Soviet Army - Cold War

Cold War

Soviet Military Districts 1990

  • Leningrad Military District
  • Belorussian Military District
  • Baltic Military District
  • Carpathian Military District
  • Kiev Military District
  • Odessa Military District
  • Moscow Military District
  • Volga-Urals Military District
  • North Caucasus Military District
  • Transcaucasian Military District
  • Turkestan Military District
  • Siberian Military District
  • Transbaikal Military District
  • Far Eastern Military District
  • The Central Asian Military District was dissolved in 1988 and the Volga and Urals Military Districts merged around 1991.
For more details on this topic, see Cold War.

Throughout the Cold War (1945–91), Western intelligence estimates calculated that the Soviet strength remained ca. 2.8 million to ca. 5.3 million men. To maintain said strength range, Soviet law minimally required a three-year military service obligation from every able man of military age, until 1967, when the Ground Forces reduced it to a two-year draft obligation.

By the middle of the 1980s the Ground Forces contained about 210 divisions. About three-quarters were motor rifle divisions and the remainder tank divisions. There were also a large number of artillery divisions, separate artillery brigades, engineer formations, and other combat support formations. However only relatively few formations were fully war ready. Three readiness categories, A, B, and V, after the first three letters of the Cyrillic alphabet, were in force. The Category A divisions were certified combat-ready and were fully equipped. B and V divisions were lower-readiness, 50–75% (requiring at least 72 hours of preparation) and 10–33% (requiring two months) respectively. The internal military districts usually contained only one or two A divisions, with the remainder B and V series formations.

Soviet planning for most of the Cold War period would have seen Armies of four to five divisions operating in Fronts made up of around four armies (and roughly equivalent to Western Army Groups).
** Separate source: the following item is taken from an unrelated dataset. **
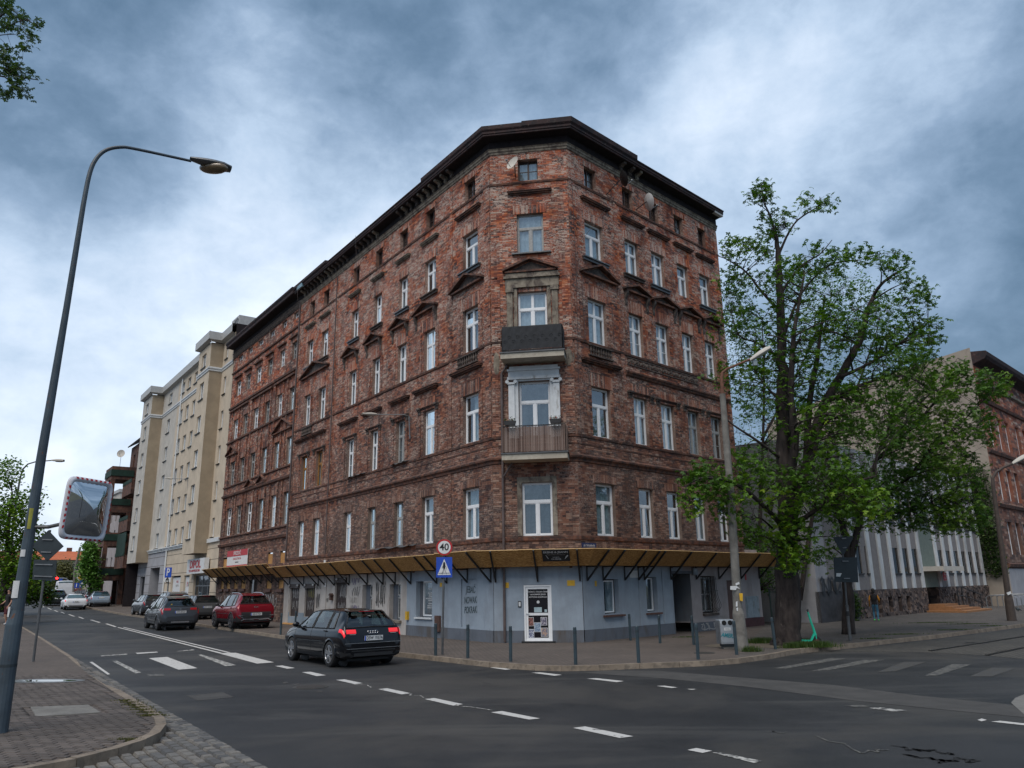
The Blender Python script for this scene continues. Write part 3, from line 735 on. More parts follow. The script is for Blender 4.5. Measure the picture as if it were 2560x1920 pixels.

In the late 1970s and early 1980s new High Commands in the Strategic Directions were created to control multi-Front operations in Europe (the Western and South-Western Strategic Directions) and at Baku to handle southern operations, and in the Soviet Far East.
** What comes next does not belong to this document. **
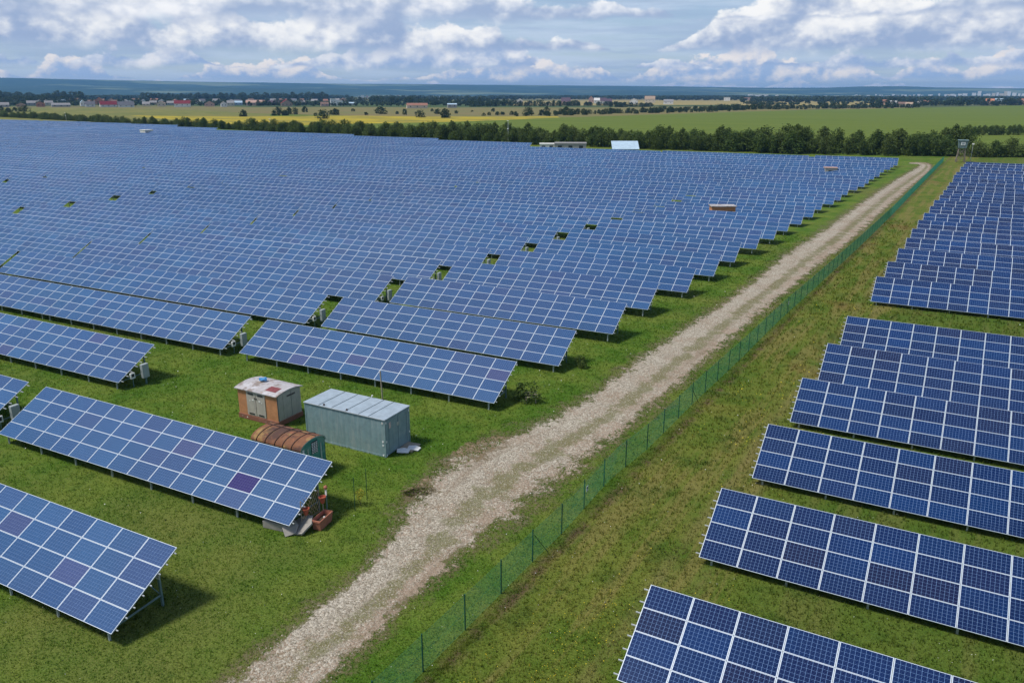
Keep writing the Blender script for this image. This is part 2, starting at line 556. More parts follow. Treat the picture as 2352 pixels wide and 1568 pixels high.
M = {}
M['ground'] = mat('grass_ground', ground_fn)
M['road'] = mat('gravel', road_fn)
M['lime'] = mat('green_crop', field_fn((0.105, 0.150, 0.024), (0.135, 0.172, 0.032), (0.085, 0.130, 0.020), 0.006, 0.09, R(3)))
M['gold'] = mat('yellow_meadow', field_fn((0.44, 0.34, 0.030), (0.20, 0.19, 0.045), (0.50, 0.38, 0.02), 0.02, 0.05))
M['fawn'] = mat('fawn_meadow', field_fn((0.20, 0.165, 0.070), (0.165, 0.165, 0.060), (0.25, 0.19, 0.10), 0.006, 0.03, R(-30)))
M['olive'] = mat('olive_meadow', field_fn((0.135, 0.155, 0.045), (0.20, 0.19, 0.055), (0.26, 0.22, 0.05), 0.008, 0.04, R(-30)))
M['wheat'] = mat('stubble', field_fn((0.34, 0.27, 0.11), (0.26, 0.22, 0.09), (0.20, 0.19, 0.07), 0.003, 0.02))
M['pale'] = mat('pale_far_field', field_fn((0.30, 0.27, 0.20), (0.20, 0.20, 0.13), (0.12, 0.15, 0.08), 0.001, 0.01))
LIP_L = (0.0130, 0.0185)
M['panelL'] = mat('blue_solar_glass', panel_fn((0.016, 0.068, 0.188), (0.024, 0.086, 0.208), (0.036, 0.064, 0.172), (0.15, 0.24, 0.42), LIP_L, 0.024))
M['panelR'] = mat('deep_blue_solar_glass', panel_fn((0.0004, 0.010, 0.066), (0.0004, 0.024, 0.115), (0.009, 0.007, 0.034), (0.17, 0.29, 0.52), (0.0165, 0.0180), 0.024, 0.26))
M['panelD'] = mat('purple_solar_glass', panel_fn((0.015, 0.010, 0.115), (0.018, 0.012, 0.125), (0.018, 0.010, 0.10), (0.09, 0.10, 0.25), LIP_L, 0.028))
M['panelM'] = mat('mauve_solar_glass', panel_fn((0.040, 0.066, 0.18), (0.040, 0.066, 0.18), (0.050, 0.062, 0.165), (0.15, 0.19, 0.33), LIP_L, 0.028))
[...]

In 1955, the Soviet Union signed the Warsaw Pact with its East European satellite states, formalising Soviet military control over their armed forces. The Soviet Army created and directed the Eastern European armies in its image for the remainder of the Cold War, shaping them for a potential invasion of Western Europe. After 1956, Premier Nikita Khrushchev reduced the Ground Forces to build up the Strategic Rocket Forces — emphasizing the armed forces' nuclear capabilities. He removed Marshal Georgy Zhukov from the Politburo in 1957, for opposing these reductions in the Ground Forces. Nonetheless, Soviet forces possessed too few theater-level nuclear weapons to fulfil war-plan requirements until the mid-1980s. The General Staff maintained plans to invade Western Europe whose massive scale was only made publicly available after German researchers gained access to National People's Army files following the dissolution of the Soviet Union.